Me gustó mucho la fuente/monumento en memoria de la princesa Diana (http://www.gardenvisit.com/landscape_architecture/london_landscape_architecture/visitors_guide/diana_memorial_fountain)

Para cuando me decidí a irme estaba en un punto por completo diferente al que esperaba y no tenía idea de cómo ir a Westminster, pero sí cómo ir a la National Gallery, que me había recomendado encarecidamente un vendedor de panchos. Este museo tiene varias virtudes: es gratis, es chico (o sea, no es el Louvre, podés ver todo todo todo en un día, tomándote un descanso en la mitad), tiene unas computadoras donde podés mirar toda la colección e información sobre cada cuadro, y lo más importante tiene muy buenos cuadros, con mucha variedad dentro de la pintura europea. Quedé encandilada con una imagen bíblica de Murillo (http://www.nationalgallery.org.uk/paintings/bartolome-esteban-murillo-christ-healing-the-paralytic-at-the-pool-of-bethesda), pero cuando vi un retrato que hizo de un nene ya fue demasiado (http://www.nationalgallery.org.uk/content/conobject/1283).

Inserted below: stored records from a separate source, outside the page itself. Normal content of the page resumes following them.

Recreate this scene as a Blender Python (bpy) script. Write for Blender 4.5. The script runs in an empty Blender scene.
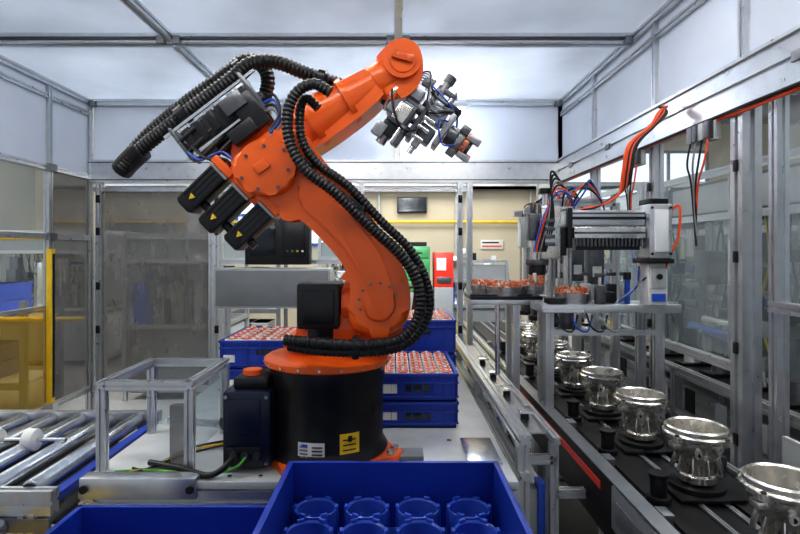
import bpy, bmesh, math, random
from mathutils import Vector, Matrix, Euler
random.seed(7)
scn = bpy.context.scene
F=540.0; H=1.73
def P(px,py,D):
    """measured point of the photo, at real depth D (metres) -> world"""
    return Vector(((px-395)*D/F, D, H-(py-250)*D/F))
# ------------------------------------------------------------ materials
def mat(name,col,rough=0.5,metal=0.0,var=0.12,scale=8,bump=0.0,emit=None,es=0,alpha=None,trans=None,coat=0,stretch=None):
    m=bpy.data.materials.new(name); m.use_nodes=True
    nt=m.node_tree; N=nt.nodes; L=nt.links
    b=N['Principled BSDF']; out=N['Material Output']
    tc=N.new('ShaderNodeTexCoord'); nz=N.new('ShaderNodeTexNoise')
    nz.inputs['Scale'].default_value=scale; nz.inputs['Detail'].default_value=6
    if stretch:
        mp=N.new('ShaderNodeMapping'); mp.inputs['Scale'].default_value=stretch
        L.new(tc.outputs['Object'],mp.inputs['Vector']); L.new(mp.outputs['Vector'],nz.inputs['Vector'])
    else: L.new(tc.outputs['Object'],nz.inputs['Vector'])
    rp=N.new('ShaderNodeValToRGB'); L.new(nz.outputs['Fac'],rp.inputs['Fac'])
    rp.color_ramp.elements[0].position=.3; rp.color_ramp.elements[1].position=.7
    rp.color_ramp.elements[0].color=(*[c*(1-var) for c in col],1)
    rp.color_ramp.elements[1].color=(*[min(1,c*(1+var)) for c in col],1)
    L.new(rp.outputs['Color'],b.inputs['Base Color'])
    mr=N.new('ShaderNodeMapRange'); mr.inputs['To Min'].default_value=max(.03,rough-.07); mr.inputs['To Max'].default_value=rough+.07
    L.new(nz.outputs['Fac'],mr.inputs['Value']); L.new(mr.outputs['Result'],b.inputs['Roughness'])
    b.inputs['Metallic'].default_value=metal
    b.inputs['Coat Weight'].default_value=coat
    if bump:
        bp=N.new('ShaderNodeBump'); bp.inputs['Strength'].default_value=bump; bp.inputs['Distance'].default_value=.01
        L.new(nz.outputs['Fac'],bp.inputs['Height']); L.new(bp.outputs['Normal'],b.inputs['Normal'])
    if emit: b.inputs['Emission Color'].default_value=(*emit,1); b.inputs['Emission Strength'].default_value=es
    if alpha is not None:   # thin clear sheet
        tr=N.new('ShaderNodeBsdfTransparent'); tr.inputs['Color'].default_value=(*[.55+.45*c for c in col],1)
        mx=N.new('ShaderNodeMixShader'); mx.inputs['Fac'].default_value=alpha
        L.new(tr.outputs[0],mx.inputs[1]); L.new(b.outputs[0],mx.inputs[2]); L.new(mx.outputs[0],out.inputs['Surface'])
    if trans is not None:
        tl=N.new('ShaderNodeBsdfTranslucent'); L.new(rp.outputs['Color'],tl.inputs['Color'])
        mx=N.new('ShaderNodeMixShader'); mx.inputs['Fac'].default_value=trans
        L.new(b.outputs[0],mx.inputs[1]); L.new(tl.outputs[0],mx.inputs[2]); L.new(mx.outputs[0],out.inputs['Surface'])
    return m
ALU=mat('aluminium_profile',(.62,.64,.66),.30,.80,.06,20)
ALUD=mat('aluminium_dark',(.24,.25,.27),.40,.7,.1,20)
STEEL=mat('brushed_steel',(.70,.71,.72),.24,.92,.06,30)
CAST=mat('cast_aluminium',(.76,.73,.67),.27,.92,.08,14)
TOOLM=mat('tool_aluminium',(.36,.365,.38),.32,.8,.15,30)
GUN=mat('gunmetal',(.14,.145,.155),.32,.8,.15,30)
ORANGE=mat('orange_paint',(.84,.135,.013),.30,0,.05,6,0,coat=.15)
BLACK=mat('black_plastic',(.012,.012,.014),.42,0,.2,20)
BLKM=mat('black_metal',(.020,.020,.023),.30,.3,.2,14)
NAVY=mat('navy_housing',(.008,.013,.035),.35,0,.2,14)
RUB=mat('black_rubber',(.010,.010,.011),.42,0,.2,50)
GROOVE=mat('profile_groove',(.08,.085,.09),.6,.3)
BLUE=mat('blue_crate_plastic',(.014,.052,.38),.36,0,.12,5)
BLUE2=mat('blue_clear_plastic',(.07,.16,.70),.16,0,.1,12,alpha=.68)
BLUEL=mat('blue_insert_plastic',(.035,.10,.52),.3,0,.1,12)
WHITE=mat('white_panel',(.78,.80,.83),.5,0,.04,2)
WPL=mat('white_plastic',(.72,.72,.71),.4)
GREY=mat('grey_paint',(.22,.235,.245),.45,0,.1,4)
LGREY=mat('light_grey_paint',(.46,.48,.48),.4,0,.1,5)
PLATE=mat('table_plate',(.62,.64,.64),.32,.25,.10,7)
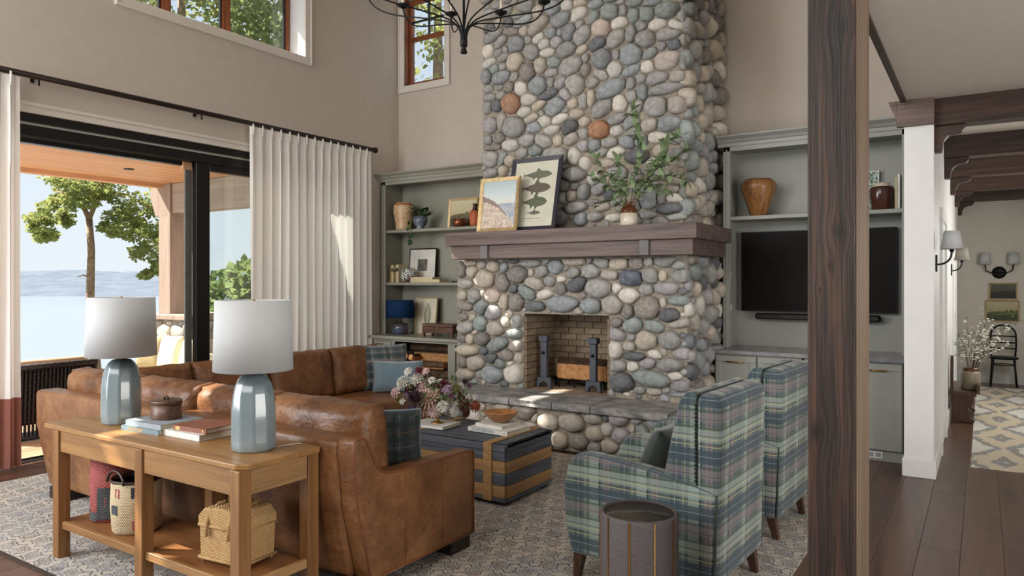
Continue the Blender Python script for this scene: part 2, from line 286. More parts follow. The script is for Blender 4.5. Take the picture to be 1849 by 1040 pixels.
LOWER = """-486,172,5.5,9.7,0,r -475,179,8.7,3.5,0,t -459,177,6.1,4.3,0,k -471,169,7.2,7,0,t -443,175,8,6.6,0,t -430,174,5.1,6.2,0,b -418,181,6.7,3.4,0,d -396,178,12.4,4.7,0,g -378,180,5.1,3.3,0,g -366,174,8.1,7.9,0,b -455,162,13.8,10.4,0,t -412,166,12.7,9.5,0,r -396,168,3.6,4.4,0,t -382,169,7.3,6,20,g -481,156,9.5,5.6,0,g -431,158,8.9,10.5,0,r -392,157,11.7,6.6,-15,t -373,159,6,5.7,0,g -484,143,6.6,5.6,0,t -468,142,7.9,8.2,0,g -457,146,3.9,4.9,0,k -444,143,9.1,7.7,0,k -417,151,6,5.3,20,d -400,147,10.5,6.9,-35,s -379,145,9.2,4.9,15,w -480,131,10.3,4.4,0,r -458,131,8.9,8.7,0,s -428,137,5.5,8.5,0,t -413,137,9.3,9.5,0,r -390,133,11.6,5.5,0,d -444,126,10.5,8,10,p -423,124,4.7,4.5,0,t -485,119,7,4.7,0,r -471,119,4.7,4.4,0,t -460,113,8.2,9.3,0,s -428,115,6.1,6.2,0,t -412,117,7.3,7.3,0,g -480,108,11.7,6.5,10,g -440,108,10.4,8,0,t -468,103,4.3,2.9,20,k -415,103,11.7,5.3,0,s -486,95,6.3,4.7,0,r -474,95,5.5,5.9,0,t -458,96,9.2,7.5,0,r -437,91,13.1,7.4,25,s -412,91,10.3,6.4,10,t -477,83,15.3,6.2,0,t -456,83,5.3,5.2,0,d -446,76,8.4,5.7,0,d -427,80,9.5,6.2,0,r -408,78,8.6,6.1,0,t -484,69,8.1,6.5,0,r -465,69,10.8,9.3,0,t -461,58,5,5.2,0,g -481,56,11.7,6.1,0,t -444,59,14.6,9.7,0,b -415,61,12.7,9.9,0,w -231,164,11.6,6.8,0,g -247,152,11.9,5.9,0,p -249,178,10.9,5.9,0,g -226,176,10.5,7.3,0,t -224,152,7,5.3,0,g -345,179,13.9,4.8,0,t -328,180,3.5,3.7,0,g -345,167,7.2,6.4,0,g -326,169,8.8,7.9,0,g -314,177,8.6,5.5,-10,g -296,176,10.6,6.2,0,t -278,176,7.6,6.6,0,r -265,177,5.1,4.8,0,g -305,165,9.4,4.9,-5,k -283,162,11.8,8.1,0,B -264,164,7.7,8.3,0,g -251,164,3.7,5.5,0,t -360,161,5.6,3.2,0,w -341,156,11.1,7.4,25,d -318,152,13.3,9.9,0,g -298,152,5.1,5.1,0,w -285,145,9.6,7.9,0,w -267,151,7,6,0,g -360,151,6.8,5.9,0,r -335,144,3.9,4.2,0,r -358,136,19.7,8.6,0,b -326,135,11.7,8.2,0,b -303,136,10.8,9.3,0,t -266,134,12.3,11.5,0,r -286,129,5.8,7.6,-10,r -251,139,3.7,5.5,0,t -299,119,7.3,4.6,0,r -281,117,9,7.6,20,s -259,116,10,6,-20,s -298,107,8.7,6.2,-15,p -283,105,5.2,3.6,0,p -267,103,10.4,9.5,0,t -285,96,6.9,4.8,0,t -299,92,7,9.5,0,w -259,90,7.4,4.5,-20,w -280,87,11.5,4.1,0,d -250,93,3.1,4.5,0,t -234,141,11.7,4.6,0,s -225,131,7.9,5.6,0,t -233,120,12.8,4.1,10,t -245,104,10.6,9.1,0,g -225,107,8.9,8.7,0,g -230,92,11.6,5.6,0,p -245,127,10.3,6.7,0,d -245,81,12.5,6.7,8,g -223,79,8.4,7.6,0,g -266,81,7.9,5.3,15,p -281,77,6,5.3,0,w -297,77,8.8,6.2,0,g -293,61,12.6,9.2,0,d -263,67,18.4,8.1,-8,s -239,71,6.7,4.1,0,w -232,62,11.9,5.6,5,p -274,55,5.7,4,0,g -260,55,7.8,3.7,0,t -248,57,4.4,3.1,0,g -235,54,12.8,2.3,0,b"""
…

Así llegamos, con las vértebras lumbares fundidas entre sí, a la noche del teatro, y a mi última mañana en Londres, donde al fin me decidí a buscar el Big Ben, que es más lindo de lo que esperaba, y el Parlamento.

De regreso al hostel para buscar mi valija paré en un supermercado. Me pregunté qué compraría si viviera ahí. Me pregunté si podría vivir ahí, salir a correr por las mañanas por las orillas del Thames, amontonarme en el Tube, comprar en época de descuentos en Oxford Street, comer sushi para llevar, tomar cerveza y ale desde las cinco de la tarde en Covent Garden, ir al teatro de lunes a viernes y los fines de semana visitar a mi hermana. La idea es tentadora, no sé si es posible, no sé si es lo que quiero, pero sé que Londres causó una impresión muy distinta a la que pensé que iba a causar.

Y después, como se sabe, viajé a Belfast. “Pero esa es otra historia, y debe ser contada en otro momento.”